Sunday, March 23, 2008

I, the Supreme - Fin

I have to say, after my initial difficulties with the first half of I, the Supreme I found the second half of the book to be somewhat easier to read for some inexplicable reason – maybe I just became more familiar with the tone, style, and diction it was written in, or Roa Bastos just got lazy. Personally, I think the former is much more likely. That aside, I really came to love the style that the “novel” was written in (dictations to Patino and private journal entries by El Supremo) as it seemed to be the best way to accomplish Roa Bastos’s goal of getting as close as possible to El Supremo, even allowing his readers to seemingly slip inside the dark crevices of the man’s psyche. At many times the book had a surreal quality to it as though one was experiencing a sort of hallucination (i.e. El Supremo’s numerous conversations with his dead dog, Sultan), and at other times, it was almost unclear what exactly was happening, as though you were reading a diary of a madman even when an event was taking place, such as when El Supremo accidentally set fire to his study at the end of the book (by the way, was I the only one wondering how he was writing all of that down while the fire was raging?).

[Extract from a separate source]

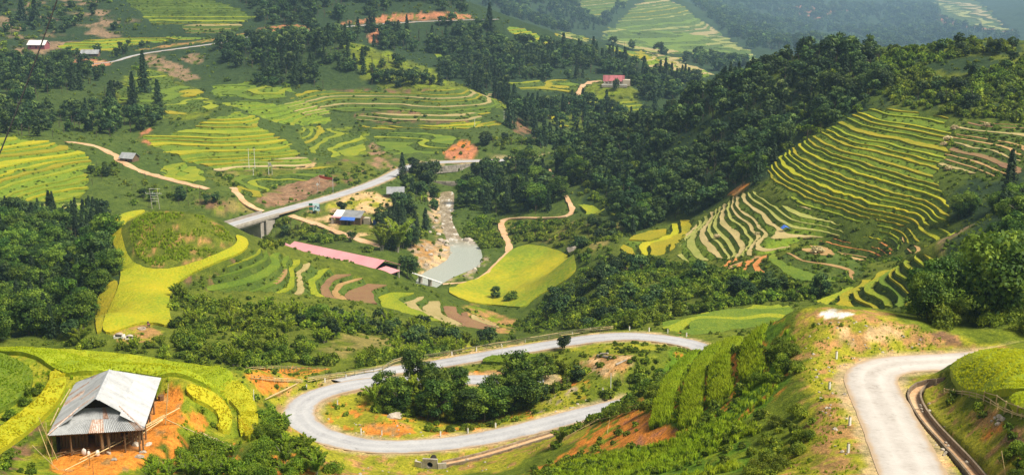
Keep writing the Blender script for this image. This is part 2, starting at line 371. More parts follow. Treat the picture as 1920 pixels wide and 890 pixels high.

The moment that had the most impact on me was Patino taking dictation for his own death sentence from El Supremo (especially after he had just spent the last page or two praising El Supremo to the skies). That scene for me, was much like watching a horror movie. You know the one, where you’re almost yelling at one of the characters to stop doing something enormously stupid, like walking down into the basement with no weapons and without bothering to turn on the light, while all the while calling out “Is anybody there?” when they know perfectly well that there’s a serial killer on the loose whose been targeting his/her circle of friends and killing them one by one in various, gruesome ways. My immediate reaction was much like that, I felt like yelling at Patino to just stop taking the dictation. Just stop. Just put down the pen, turn around, and walk out the door. After though, when I thought back to this scene, I realised the significance of it. El Supremo’s control over everything was so absolute that Patino could not refuse; in fact, he acted like the idea of disobeying was nonexistent. However, the message was that El Supremo needed Patino in order to communicate his will. Without Patino, or without someone to take his dictation, he was just a sick, dying old man – not El Supremo.